My old favourite, Robin Barker, claims there is a correlation between laundry technology and toilet training: that there was a jump in the toilet training age correlating with the introduction of the automatic washing machine, presumably taking some incentive out of toilet training for the mums. (A similar jump correlated with disposable nappies) http://www.realdirt.com.au/2008/05/20/toddler-guru-robin-barker-on-disposable-nappies/

As for more babies in the laundry.... http://thisgrowinglife.blogspot.com/2009/09/news-from-laundry.html

Check Camp Homeschool for laundry tips (most not under the "laundry" tag)- with 5 kids and apparently 2-3 loads (and I presume they have a huge American washer!) per day she must have all the tips there are!!

allison tait said...

Great post.

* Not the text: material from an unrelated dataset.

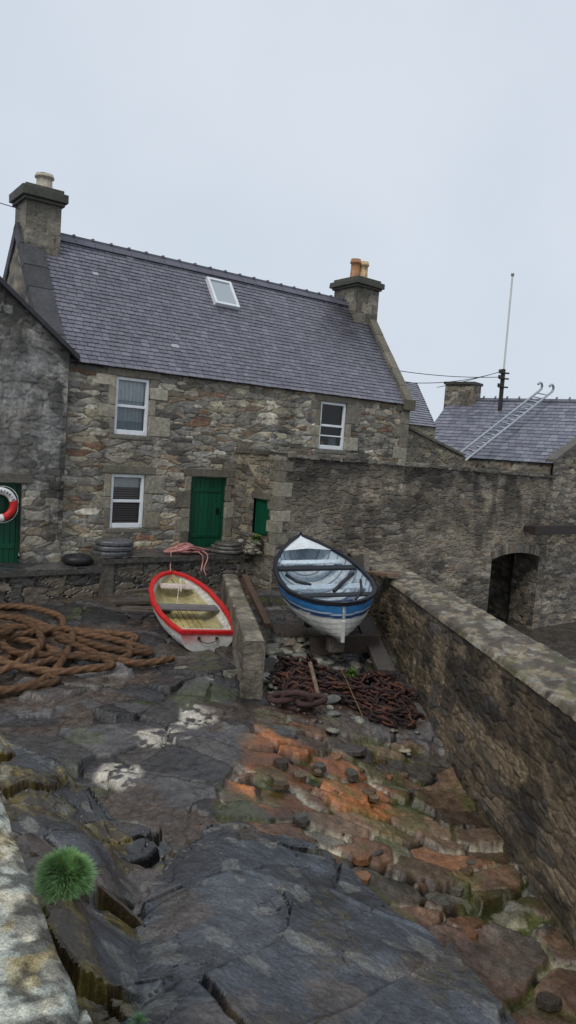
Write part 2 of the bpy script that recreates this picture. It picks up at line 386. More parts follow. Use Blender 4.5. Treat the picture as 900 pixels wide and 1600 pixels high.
sheet(mb,P(0,-.2,zF),Nn,Z,D,.25,tz(0)-zF,.05,.4,.2,11,PAL_A,(70,66,58),.01,fade=0)
sheet(mb,P(-5.62,6,zF),-Nn,Z,-D,6.2,tz(0)-zF,.1,.4,.2,11,PAL_A,(70,66,58),.01)
o=mb.build("wall",M_STONE,smooth=True);adopt(o,gh)
mb=MB()
va=(-D*2.8+Z*2.2)/math.hypot(2.8,2.2);vb_=(D*2.8+Z*2.2)/math.hypot(2.8,2.2)
mb.box(P(.2,-.28,tz(0)-.17),va*(3.8),Nn*.35,Z*.12,lin((58,58,62)))
mb.box(P(-5.8,-.28,tz(0)-.17),vb_*(3.8),Nn*.35,Z*.118,lin((58,58,62)))
o=mb.build("rake_coping",M_STONE,bevel=.01);adopt(o,gh)
mb=MB()
slates(mb,P(.12,1.0,tz(0)-.05),Nn,va,6,3.6,.2,.3);slates(mb,P(-5.7,7,tz(0)-.05),-Nn,vb_,6.9,3.6,.3,.3)
mb.add([P(.0,-.1,tz(0)-.03),P(-2.8,-.1,tz(-2.8)-.03),P(-2.8,7,tz(-2.8)-.03),P(0.0,7,tz(0)-.03)],[(0,1,2,3)],lin((60,60,66)))
o=mb.build("roof",M_SLATE);adopt(o,gh)
plank_door(dl[0]+.06,dl[1]-.06,dl[2],dl[3]-.06,-.08,gh)
mb=MB();bts(mb,dl[0]-.2,dl[1]+.2,-.26,.0,dl[3],dl[3]+.2,lin((96,92,84)));o=mb.build("lintel",M_STONE,bevel=.012);adopt(o,gh)
def tube(mb,pts,r,col,n=10,strand=0,pitch=.12,amp=.22,klo=.45,khi=.7):
    pts=np.array(pts,float);m=len(pts);T=np.gradient(pts,axis=0);T/=np.linalg.norm(T,axis=1)[:,None]+1e-9
    nrm=np.cross(T[0],[0.13,.2,1]);nrm/=np.linalg.norm(nrm);v=[];s=0;cc=[]
    for i in range(m):
        nrm=nrm-T[i]*(nrm@T[i]);nrm/=np.linalg.norm(nrm)+1e-9;b=np.cross(T[i],nrm)
        if i: s+=np.linalg.norm(pts[i]-pts[i-1])
        th=2*np.pi*np.arange(n)/n
        rr=r*(1+(amp*np.abs(np.cos((th*strand+s/pitch*2*np.pi)/2))-amp*.7 if strand else 0*th))
        v.append(pts[i]+rr[:,None]*(np.cos(th)[:,None]*nrm+np.sin(th)[:,None]*b))
        if strand:
            k=klo+khi*np.abs(np.cos((th*strand+s/pitch*2*np.pi)/2));cc.append(np.array(col)[None,:]*k[:,None]*(.85+.25*math.sin(s*1.3)*math.sin(s*.37+1)))
        else: cc.append(np.tile(np.array(col),(n,1)))
    f=[(i*n+j,i*n+(j+1)%n,(i+1)*n+(j+1)%n,(i+1)*n+j) for i in range(m-1) for j in range(n)]
    f+=[tuple(range(n))[::-1],tuple((m-1)*n+j for j in range(n))]
    mb.add(np.concatenate(v),f,np.concatenate(cc))
# lifebuoy
lb=empty("lifebuoy",tuple(P(-1.29,-.3,-1.48)),"red and white lifebuoy hanging on the green door","lifebuoy")
mb=MB();R,r=.27,.075;cen=P(-1.29,-.24,-1.48);nA,nB=72,14;v=[];f=[];c=[]
for i in range(nA):
    a=2*math.pi*i/nA;deg=(math.degrees(a))%360
    red=(72<deg<165) or (200<deg<290)
    for j in range(nB):
        b=2*math.pi*j/nB;rr=R+r*math.cos(b)
        v.append(cen+D*(rr*math.sin(a))+Z*(rr*math.cos(a))-Nn*(r*.8*math.sin(b)));c.append(lin((200,36,38)) if red else lin((232,230,226)))
for i in range(nA):
    for j in range(nB): f.append((i*nB+j,((i+1)%nA)*nB+j,((i+1)%nA)*nB+(j+1)%nB,i*nB+(j+1)%nB))
mb.add(v,f,np.array(c));o=mb.build("ring",M_PAINT,smooth=True);adopt(o,lb)
mb=MB()
for i,chh in enumerate("LODBERRIE"):
    cu=bpy.data.curves.new("t",'FONT');cu.body=chh;cu.size=.085;cu.align_x='CENTER';cu.extrude=.002;ob=bpy.data.objects.new("t",cu);C.objects.link(ob)
    bpy.context.view_layer.update();me=bpy.data.meshes.new_from_object(ob.evaluated_get(bpy.context.evaluated_depsgraph_get()))
    a=math.radians(-36+13*i);er=D*math.sin(a)+Z*math.cos(a);et=D*math.cos(a)-Z*math.sin(a)
    vv=[cen+er*(R-.03+q.co.y)+et*q.co.x-Nn*(r*.8+.004+q.co.z) for q in me.vertices]
    mb.add(vv,[tuple(p.vertices) for p in me.polygons],lin((20,20,24)));bpy.data.objects.remove(ob)
o=mb.build("lettering",M_PAINT);adopt(o,lb)
mb=MB()
for k in range(4):
    a0=math.radians(45+90*k)
    tube(mb,[cen+D*(math.sin(a0+x)*(R+r+.012+.03*math.cos(x*2)))+Z*(math.cos(a0+x)*(R+r+.012+.03*math.cos(x*2))) for x in np.linspace(-.78,.78,16)],.008,lin((200,200,190)),6)
o=mb.build("grab_line",M_ROPE,smooth=True);adopt(o,lb)

# ------------------------------------------------------------------ annex
ax=empty("annex_building",tuple(P(9,-1,-4.8)),"flat-topped dark rubble stone annex with arched opening","building")
SA=-1.8;TA=4.31;TE=14.8;ZB=-5.3
ztop=lambda t:-.15-.14*(t-TA)/(TE-TA)
def stA(U,V,c):
    T=ztop(U+TA)-ZB-V
    pl=sst(.46,.56,fbm(U*.9+9,V*1.2,6,14))*sst(1.9,2.6,V)*.58
    c=c*(1-pl[...,None])+np.array(lin((132,123,110)))*(.45+1.05*fbm(U*8,V*8,6,1))[...,None]*pl[...,None]
    lt=sst(1.9,.4,U+.8*(fbm(U*2,V*2,3,4)-.5))*sst(.35,.6,fbm(U*1.6,V*1.6,3,11))*.35
    c=mx(c,(150,144,130),lt)
    k=.82+.42*fbm(U*.6,V*.5,3,3)
    k=k*(1-.5*sst(.46,.58,fbm(U*1.8,V*.4,5,7))*sst(2.8,.2,T))
    k=k*(1-.4*sst(.5,.62,fbm(U*1.3+30,V*1.3,6,10)))
    k=k*(1-.45*sst(.6,.1,T+.6*(fbm(U*4,V*2,3,2)-.5)))
    return c*k[...,None]*np.array([1.02,1.,.97])
mb=MB()
AR=(12.15,14.45,ZB,-2.62)
sheet(mb,P(TA,SA,ZB),D,Z,-Nn,TE-TA,ztop(TA)-ZB,.022,.35,.10,20,PAL_A,(104,96,86),.02,[(AR[0]-TA,0,AR[1]-TA,AR[3]-ZB)],top=lambda U:ztop(U+TA)-ZB,vb=2.9,fn=stA,wt=.6,warp=.13,jit=.95,gw=.12,bulge=.022)
hs=(-1.52,-.88,-2.02,-1.2)
sheet(mb,P(TA,.0,-3.3),-Nn,Z,-D,-SA,ztop(TA)+3.3,.025,.36,.13,21,PAL_A+[(150,140,118)],(92,84,72),.025,[(.88,hs[2]+3.3,1.52,hs[3]+3.3)],fade=.04,fn=lambda U,V,c:c*(.65+.5*fbm(U*2,V,3,3))[...,None])
sheet(mb,P(TE,SA,ZB),Nn,Z,D,2,ztop(TE)-ZB,.1,.34,.13,22,PAL_A,(84,77,66),.03)
tt_=TA
while tt_<TE-.02:
    b=min(tt_+random.uniform(.12,.4),TE);h=random.uniform(.03,.08)
    bts(mb,tt_,b-.008,SA-.03+random.uniform(-.03,.03),SA+.42,ztop(tt_)-.03,ztop(tt_)+h,lin(random.choice([(94,88,80),(108,102,92),(80,76,70),(128,122,112)])),.02);tt_=b
for i in range(12):
    bts(mb,TA-.05+random.uniform(-.015,.015),TA+.3,SA+.42+i*.12,SA+.535+i*.12,ztop(TA)-.02,ztop(TA)+random.uniform(.04,.09),lin((96,90,82)),.01)
mb.add([P(TA+.2,SA+.3,-.3),P(TE,SA+.3,-.45),P(TE,.0,-.45),P(TA+.2,.0,-.3)],[(0,1,2,3)],lin((70,70,66)))
o=mb.build("wall",M_STONE,smooth=False);adopt(o,ax)
mb=MB();z=-2.45;k=0
while z<ztop(TA)-.1:
    h=random.uniform(.2,.34);l=.4 if k%2 else .2;cc=lin(random.choice(DRESS))*random.uniform(.42,.65)
    bts(mb,TA-.015,TA+l,SA-.012,SA+(.2 if k%2 else .35),z,min(z+h,ztop(TA)-.03)-.004,cc,.004);z+=h;k+=1
o=mb.build("corner_stone",M_STONE,bevel=.014);adopt(o,ax);o["kind"]="stuff"
mb=MB();tc=(AR[0]+AR[1])/2;hw=(AR[1]-AR[0])/2;rise=.16;Rr=(hw*hw+rise*rise)/(2*rise)
zc=AR[3]-Rr
a0=math.asin(hw/Rr);nv=23
for i in range(nv):
    a=-a0+2*a0*i/nv;b=-a0+2*a0*(i+1)/nv-.002;ro=Rr+random.uniform(.2,.34);cc=lin(random.choice(PAL_A))*random.uniform(.55,.95)
    v=[]
    for s in(SA-.02-random.uniform(0,.02),SA+.55):
        v+=[P(tc+Rr*math.sin(a),s,zc+Rr*math.cos(a)),P(tc+Rr*math.sin(b),s,zc+Rr*math.cos(b)),P(tc+ro*math.sin(b),s,zc+ro*math.cos(b)),P(tc+ro*math.sin(a),s,zc+ro*math.cos(a))]
    mb.add(v,[(0,1,2,3),(7,6,5,4),(0,4,5,1),(1,5,6,2),(2,6,7,3),(3,7,4,0)],cc)
o=mb.build("arch",M_STONE,bevel=.01);adopt(o,ax);o["kind"]="stuff"
mb=MB()
for sgn in(-1,1):
    m=10
    for i in range(m):
        a=a0*i/m;b=a0*(i+1)/m
        v=[P(tc+sgn*Rr*math.sin(a),SA+.01,zc+Rr*math.cos(a)),P(tc+sgn*Rr*math.sin(b),SA+.01,zc+Rr*math.cos(b)),P(tc+sgn*Rr*math.sin(b),SA+.01,AR[3]+.02),P(tc+sgn*Rr*math.sin(a),SA+.01,AR[3]+.02)]
        mb.add(v,[(0,1,2,3)],lin((70,64,56)))
sheet(mb,P(AR[1],SA,ZB),Nn,Z,-D,.9,AR[3]-ZB,.03,.3,.14,24,PAL_A,(70,64,56),.03,fade=0,fn=lambda U,V,c:c*.6)
sheet(mb,P(AR[0],SA,ZB),Nn,Z,D,.7,AR[3]-ZB,.06,.3,.14,25,PAL_A,(70,64,56),.03,fade=0)
dkc=lin((40,37,35))  # room walls coloured near-black to paint in the unlit interior
mb.box(P(AR[0]-1,SA+4.5,ZB),D*4.4,Nn*.1,Z*3,dkc);mb.box(P(AR[0]-1,SA+.9,ZB),Nn*3.6,-D*.1,Z*3,dkc);mb.box(P(AR[1]+1,SA+.9,ZB),Nn*3.6,D*.1,Z*3,dkc)
mb.box(P(AR[0]-1,SA+.5,AR[3]+.02),D*4.4,Nn*4,Z*.1,dkc)
mb.box(P(AR[0]-1,SA+.9,ZB),D*1,Nn*.08,Z*3,dkc);mb.box(P(AR[1],SA+.9,ZB),D*1,Nn*.08,Z*3,dkc)
o=mb.build("passage",M_STONE);adopt(o,ax)
mb=MB()
for i in range(5): mb.box(P(TA+.05,-.89-(i+1)*.124,hs[2]+.01),Nn*.118,D*.04,Z*(hs[3]-hs[2]-.02),GREEN*random.uniform(.85,1.1))
mb.box(P(TA+.1,-1.52,hs[2]),Nn*.64,D*.02,Z*.82,GREEN*.4)
o=mb.build("hatch",M_PAINT);adopt(o,ax)
mb=MB();mb.box(P(TA-.03,-1.6,hs[3]),Nn*.8,D*.2,Z*.16,lin((104,98,86)));o=mb.build("lintel",M_STONE,bevel=.01);adopt(o,ax)
mb=MB();bts(mb,13.25,19,SA-.62,SA-.34,-2.0,-1.74,lin((58,50,44)),.02);bts(mb,13.5,13.62,SA-.5,SA,-1.95,-1.8,lin((48,42,40)));bts(mb,16.5,16.6,SA-.5,SA+.2,-1.95,-1.8,lin((48,42,40)))
mb.build("mooring_beam",M_WOOD,bevel=.02,label="dark weathered beam fixed along the stone wall",category="beam")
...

I've written about laundry. I think we all have. It features so heavily in any mum's life! I love the putting the washing on the line. Hate taking it in and folding it. But I'm loving Mrs Ingalls's schedule. I might give it a whirl - if not her technique!

Maxabella said...

Yes, but they had less clothes then... they only had to wash once a week... aw, who am I kidding? How LUCKY are we, even on those days when you need a Sherpa to get over the washing, we have it okay, don't we!!? x

Jane said...

I like this post. It reminded me about my grandmother's hand-operated wringer, wash troughs and scrubbing board which she used up until the late 1980s when she bought a washing machine. We really shouldn't complain, should we?! J x

ANB said...

I am on a bit of an anti-washing roll at the moment, mainly because since Little E can crawl there is no more relaxing-under-the-line whilst she bounces happily in the green chair or lies on her rug staring vaguely at the trees. Now I hang out one thing then sprint a few metres to stop her eating dirt or grass or worse. Also it is 35 degrees here ... which means the stuff dries fast once it's out, but does inhibit any desire to linger under the line!